I'm not even a pet person and I'm bawling. So sad. The picture of Maiya is too much for me.

Sarah said...

Thanks for a good cry this morning. I needed it :) Every time I've been to your house, I feel like there is someone missing. I really didn't think I would notice he was gone, but alas, I miss Zekers too.
He was the BEST dog I have ever met. Kind and gentle. Claire was so sad when she heard the news, he was the closest thing to a pet she had.

Kleanteeth said...

I always loved that dog, especially the way he wriggled up his nose at the smell of nail polish remover, I think that's what it was. I just don't understand those who don't love dogs. They give you so much more than any human can. Feel sad for you guys but I think dogs do go to heaven and wait for us in some soft bed with pig ears treats.

Hallie said...

What a beautiful post. We will miss you Zeke!

Wendi said...

I'm sitting her crying like a baby! So sweet-I love what you did with the letters and the fact that you didn't shield your kids from what was happening.
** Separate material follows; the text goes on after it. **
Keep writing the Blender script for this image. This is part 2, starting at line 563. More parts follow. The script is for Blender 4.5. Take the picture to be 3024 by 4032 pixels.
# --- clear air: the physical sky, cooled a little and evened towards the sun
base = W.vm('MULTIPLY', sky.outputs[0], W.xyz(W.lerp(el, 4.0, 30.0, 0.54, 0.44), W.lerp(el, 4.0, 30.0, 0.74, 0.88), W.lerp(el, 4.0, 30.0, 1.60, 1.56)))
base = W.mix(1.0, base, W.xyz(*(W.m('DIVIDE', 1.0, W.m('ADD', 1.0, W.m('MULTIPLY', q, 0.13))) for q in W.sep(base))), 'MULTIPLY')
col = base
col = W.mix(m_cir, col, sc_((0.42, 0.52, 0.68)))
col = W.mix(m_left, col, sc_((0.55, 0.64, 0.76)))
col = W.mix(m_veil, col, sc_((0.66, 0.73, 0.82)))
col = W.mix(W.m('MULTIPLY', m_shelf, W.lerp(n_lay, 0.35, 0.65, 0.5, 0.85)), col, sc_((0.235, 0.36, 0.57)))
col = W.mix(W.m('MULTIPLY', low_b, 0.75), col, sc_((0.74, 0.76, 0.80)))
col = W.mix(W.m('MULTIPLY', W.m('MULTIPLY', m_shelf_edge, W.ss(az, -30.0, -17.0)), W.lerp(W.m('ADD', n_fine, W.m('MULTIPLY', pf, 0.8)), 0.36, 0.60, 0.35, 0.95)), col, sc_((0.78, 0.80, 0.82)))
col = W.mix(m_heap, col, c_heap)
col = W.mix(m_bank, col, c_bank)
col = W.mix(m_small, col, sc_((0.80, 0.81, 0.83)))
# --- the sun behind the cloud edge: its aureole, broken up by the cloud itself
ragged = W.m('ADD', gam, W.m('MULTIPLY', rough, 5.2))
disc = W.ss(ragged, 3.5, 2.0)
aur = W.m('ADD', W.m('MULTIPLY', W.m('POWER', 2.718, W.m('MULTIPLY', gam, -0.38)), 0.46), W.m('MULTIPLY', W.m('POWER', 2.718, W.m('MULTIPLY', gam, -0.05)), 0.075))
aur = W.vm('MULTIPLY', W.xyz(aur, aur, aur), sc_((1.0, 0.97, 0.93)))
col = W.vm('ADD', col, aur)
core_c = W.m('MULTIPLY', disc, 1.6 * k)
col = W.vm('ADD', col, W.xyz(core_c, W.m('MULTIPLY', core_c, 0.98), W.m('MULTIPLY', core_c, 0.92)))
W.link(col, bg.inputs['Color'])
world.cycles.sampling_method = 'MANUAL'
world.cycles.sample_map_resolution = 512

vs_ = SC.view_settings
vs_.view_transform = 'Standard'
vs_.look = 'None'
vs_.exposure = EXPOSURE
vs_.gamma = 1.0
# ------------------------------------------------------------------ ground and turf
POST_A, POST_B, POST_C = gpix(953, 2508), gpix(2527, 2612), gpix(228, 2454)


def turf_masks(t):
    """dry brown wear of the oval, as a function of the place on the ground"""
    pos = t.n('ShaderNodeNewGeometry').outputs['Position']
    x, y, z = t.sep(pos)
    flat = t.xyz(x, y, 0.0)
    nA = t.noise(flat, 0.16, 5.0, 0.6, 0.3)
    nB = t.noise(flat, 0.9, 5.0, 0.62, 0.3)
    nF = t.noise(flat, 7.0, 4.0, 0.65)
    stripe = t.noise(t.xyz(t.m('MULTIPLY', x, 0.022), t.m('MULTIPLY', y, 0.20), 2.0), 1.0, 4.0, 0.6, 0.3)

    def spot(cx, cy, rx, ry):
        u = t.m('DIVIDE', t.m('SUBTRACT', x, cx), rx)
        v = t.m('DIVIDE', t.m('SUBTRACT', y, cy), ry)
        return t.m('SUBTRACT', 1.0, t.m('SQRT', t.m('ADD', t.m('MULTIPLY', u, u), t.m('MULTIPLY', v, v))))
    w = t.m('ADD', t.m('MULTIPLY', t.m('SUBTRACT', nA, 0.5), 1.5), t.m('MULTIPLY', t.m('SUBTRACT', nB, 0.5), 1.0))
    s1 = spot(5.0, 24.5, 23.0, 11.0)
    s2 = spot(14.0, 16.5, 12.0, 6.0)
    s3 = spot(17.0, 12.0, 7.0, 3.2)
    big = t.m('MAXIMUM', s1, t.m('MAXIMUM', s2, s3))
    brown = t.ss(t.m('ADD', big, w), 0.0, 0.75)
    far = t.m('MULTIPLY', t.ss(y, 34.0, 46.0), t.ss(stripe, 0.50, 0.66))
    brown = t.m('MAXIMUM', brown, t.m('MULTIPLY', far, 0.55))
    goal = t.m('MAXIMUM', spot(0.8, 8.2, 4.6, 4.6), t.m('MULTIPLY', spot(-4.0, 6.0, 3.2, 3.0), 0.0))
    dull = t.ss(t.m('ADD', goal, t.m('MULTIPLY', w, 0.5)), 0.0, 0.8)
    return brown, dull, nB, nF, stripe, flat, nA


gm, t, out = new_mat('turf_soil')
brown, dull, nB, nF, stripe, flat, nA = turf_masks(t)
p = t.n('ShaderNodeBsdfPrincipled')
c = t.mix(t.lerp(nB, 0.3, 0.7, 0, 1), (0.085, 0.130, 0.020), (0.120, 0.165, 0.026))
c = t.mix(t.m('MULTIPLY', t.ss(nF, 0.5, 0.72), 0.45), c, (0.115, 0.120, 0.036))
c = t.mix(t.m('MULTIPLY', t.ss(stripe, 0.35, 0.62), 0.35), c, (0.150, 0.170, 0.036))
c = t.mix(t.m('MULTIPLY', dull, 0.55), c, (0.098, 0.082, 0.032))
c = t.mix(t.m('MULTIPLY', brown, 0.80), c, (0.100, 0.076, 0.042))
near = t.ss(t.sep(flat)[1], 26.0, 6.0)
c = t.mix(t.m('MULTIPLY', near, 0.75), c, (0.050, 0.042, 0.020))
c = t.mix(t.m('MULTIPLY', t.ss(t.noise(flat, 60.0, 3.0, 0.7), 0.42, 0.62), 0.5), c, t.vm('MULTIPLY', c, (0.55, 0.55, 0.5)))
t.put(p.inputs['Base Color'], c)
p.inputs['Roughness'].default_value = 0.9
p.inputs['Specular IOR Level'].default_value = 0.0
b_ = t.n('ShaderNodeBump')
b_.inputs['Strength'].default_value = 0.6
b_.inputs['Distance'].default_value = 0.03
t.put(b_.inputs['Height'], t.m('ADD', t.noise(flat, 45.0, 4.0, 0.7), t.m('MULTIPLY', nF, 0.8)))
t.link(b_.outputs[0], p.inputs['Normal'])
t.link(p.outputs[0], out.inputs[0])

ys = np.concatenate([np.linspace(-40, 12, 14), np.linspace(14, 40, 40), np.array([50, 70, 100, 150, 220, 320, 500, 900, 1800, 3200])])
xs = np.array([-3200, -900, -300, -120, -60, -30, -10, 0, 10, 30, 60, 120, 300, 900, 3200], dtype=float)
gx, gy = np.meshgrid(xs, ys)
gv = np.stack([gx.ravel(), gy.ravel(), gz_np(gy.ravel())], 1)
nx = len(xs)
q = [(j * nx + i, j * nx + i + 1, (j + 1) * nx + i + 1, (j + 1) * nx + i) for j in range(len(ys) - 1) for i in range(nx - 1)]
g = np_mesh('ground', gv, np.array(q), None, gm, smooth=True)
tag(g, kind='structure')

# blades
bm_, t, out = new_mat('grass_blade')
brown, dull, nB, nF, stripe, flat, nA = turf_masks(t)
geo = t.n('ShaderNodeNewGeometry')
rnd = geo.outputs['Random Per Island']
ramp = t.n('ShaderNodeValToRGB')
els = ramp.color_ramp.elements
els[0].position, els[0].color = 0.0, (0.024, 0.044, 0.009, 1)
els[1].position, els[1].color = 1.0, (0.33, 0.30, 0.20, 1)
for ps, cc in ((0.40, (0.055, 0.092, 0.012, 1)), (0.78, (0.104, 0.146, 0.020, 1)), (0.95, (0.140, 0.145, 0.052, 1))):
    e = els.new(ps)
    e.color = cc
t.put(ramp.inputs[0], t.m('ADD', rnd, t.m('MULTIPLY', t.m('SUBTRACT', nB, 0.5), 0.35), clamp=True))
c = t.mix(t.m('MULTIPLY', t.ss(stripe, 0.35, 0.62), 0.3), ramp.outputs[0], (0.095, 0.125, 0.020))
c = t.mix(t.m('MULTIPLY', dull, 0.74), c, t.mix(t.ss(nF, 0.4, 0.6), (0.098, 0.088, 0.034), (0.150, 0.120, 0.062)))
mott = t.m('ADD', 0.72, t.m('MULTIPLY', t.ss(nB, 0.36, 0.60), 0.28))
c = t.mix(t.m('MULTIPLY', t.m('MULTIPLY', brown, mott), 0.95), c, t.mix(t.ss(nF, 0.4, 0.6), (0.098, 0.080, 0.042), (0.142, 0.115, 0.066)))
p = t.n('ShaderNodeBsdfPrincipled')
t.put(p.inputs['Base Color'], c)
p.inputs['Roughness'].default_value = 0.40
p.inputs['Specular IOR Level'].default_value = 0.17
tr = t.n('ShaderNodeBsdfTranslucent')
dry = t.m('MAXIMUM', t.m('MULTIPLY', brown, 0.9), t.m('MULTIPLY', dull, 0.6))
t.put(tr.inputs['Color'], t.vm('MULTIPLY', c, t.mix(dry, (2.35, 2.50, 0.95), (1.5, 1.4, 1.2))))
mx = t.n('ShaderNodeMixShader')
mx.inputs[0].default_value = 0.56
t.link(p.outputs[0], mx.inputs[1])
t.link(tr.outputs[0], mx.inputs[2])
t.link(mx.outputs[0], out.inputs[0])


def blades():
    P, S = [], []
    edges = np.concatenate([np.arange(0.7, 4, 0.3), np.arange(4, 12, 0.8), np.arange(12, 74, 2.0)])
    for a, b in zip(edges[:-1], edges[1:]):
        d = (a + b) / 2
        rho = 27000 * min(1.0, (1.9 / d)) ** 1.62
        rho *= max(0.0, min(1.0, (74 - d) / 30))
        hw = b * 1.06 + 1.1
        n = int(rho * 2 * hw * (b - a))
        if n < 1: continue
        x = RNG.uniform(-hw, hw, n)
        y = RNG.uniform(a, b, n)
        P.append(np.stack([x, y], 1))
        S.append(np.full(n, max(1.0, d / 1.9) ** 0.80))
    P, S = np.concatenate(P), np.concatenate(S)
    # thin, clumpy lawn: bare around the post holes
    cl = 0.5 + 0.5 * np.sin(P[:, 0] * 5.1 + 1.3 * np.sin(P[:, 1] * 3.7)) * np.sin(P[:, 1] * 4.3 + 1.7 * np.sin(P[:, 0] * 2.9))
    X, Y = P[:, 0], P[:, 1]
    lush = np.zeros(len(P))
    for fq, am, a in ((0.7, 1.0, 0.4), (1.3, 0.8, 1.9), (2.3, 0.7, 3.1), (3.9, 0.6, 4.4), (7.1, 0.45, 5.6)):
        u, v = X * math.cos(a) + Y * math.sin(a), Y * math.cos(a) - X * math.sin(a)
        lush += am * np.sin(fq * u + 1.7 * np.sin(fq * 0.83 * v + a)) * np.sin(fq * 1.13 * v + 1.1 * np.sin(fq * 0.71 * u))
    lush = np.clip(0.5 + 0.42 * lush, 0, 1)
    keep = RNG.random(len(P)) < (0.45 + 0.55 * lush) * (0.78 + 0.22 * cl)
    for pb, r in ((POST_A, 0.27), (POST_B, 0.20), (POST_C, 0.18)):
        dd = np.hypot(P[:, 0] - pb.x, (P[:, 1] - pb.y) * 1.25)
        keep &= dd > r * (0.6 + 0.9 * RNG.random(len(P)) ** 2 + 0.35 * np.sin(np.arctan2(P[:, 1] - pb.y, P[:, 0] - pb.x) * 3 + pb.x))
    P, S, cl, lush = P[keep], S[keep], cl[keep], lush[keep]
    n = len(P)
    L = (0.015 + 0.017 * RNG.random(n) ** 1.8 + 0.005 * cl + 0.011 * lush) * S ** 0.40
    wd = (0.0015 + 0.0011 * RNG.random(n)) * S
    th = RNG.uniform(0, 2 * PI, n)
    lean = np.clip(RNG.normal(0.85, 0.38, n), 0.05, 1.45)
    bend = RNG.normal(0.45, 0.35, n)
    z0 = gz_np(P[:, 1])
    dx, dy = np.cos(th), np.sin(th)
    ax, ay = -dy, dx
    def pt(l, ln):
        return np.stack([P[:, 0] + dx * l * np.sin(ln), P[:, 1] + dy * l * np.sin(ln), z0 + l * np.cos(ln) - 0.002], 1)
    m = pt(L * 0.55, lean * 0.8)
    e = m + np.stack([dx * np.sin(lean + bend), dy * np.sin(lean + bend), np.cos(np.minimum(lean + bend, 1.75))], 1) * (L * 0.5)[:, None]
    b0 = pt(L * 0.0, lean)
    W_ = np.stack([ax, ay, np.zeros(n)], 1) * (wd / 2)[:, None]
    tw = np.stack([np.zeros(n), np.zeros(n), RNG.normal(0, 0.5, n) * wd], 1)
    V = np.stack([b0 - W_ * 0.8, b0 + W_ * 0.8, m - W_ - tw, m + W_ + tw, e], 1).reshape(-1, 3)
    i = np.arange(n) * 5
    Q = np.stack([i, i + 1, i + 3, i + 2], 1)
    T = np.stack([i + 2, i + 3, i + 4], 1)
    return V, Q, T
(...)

They know what's going on. Made me remember our favorite dog-they really are a member of the family!

My name is Andrea said...

I'm so sorry for your family...and Maiya's tears are breaking my heart. He was a good dog...

Nana to Oz said...

I cried with you that morning and shared tears again with the letters, but I cried all over again reading this tonight. I didn't know Zeke as well as some but I loved him for his gentleness with and guardianship of my "babies" and for his heart, which I think was almost too big for his chest. There will never be another like him. Rest well faithful Zeke. And thank you for being you!!

Abby said...

Poor Zeke. I'm so sorry for you and your family.

Anonymous said...

Wonderful post; very touching.

Thanks for sharing.

The A Team said...

what a sweet tribute. i'm so sorry for your loss. he was a sweet dog, i think noah grabbed his face a few times and just got licked.
the pictures of the girls are beautiful and gave me a good cry this morning.

Practically Perfect In Every Way said...

heart breaking, I'm so sorry, thanks for sharing.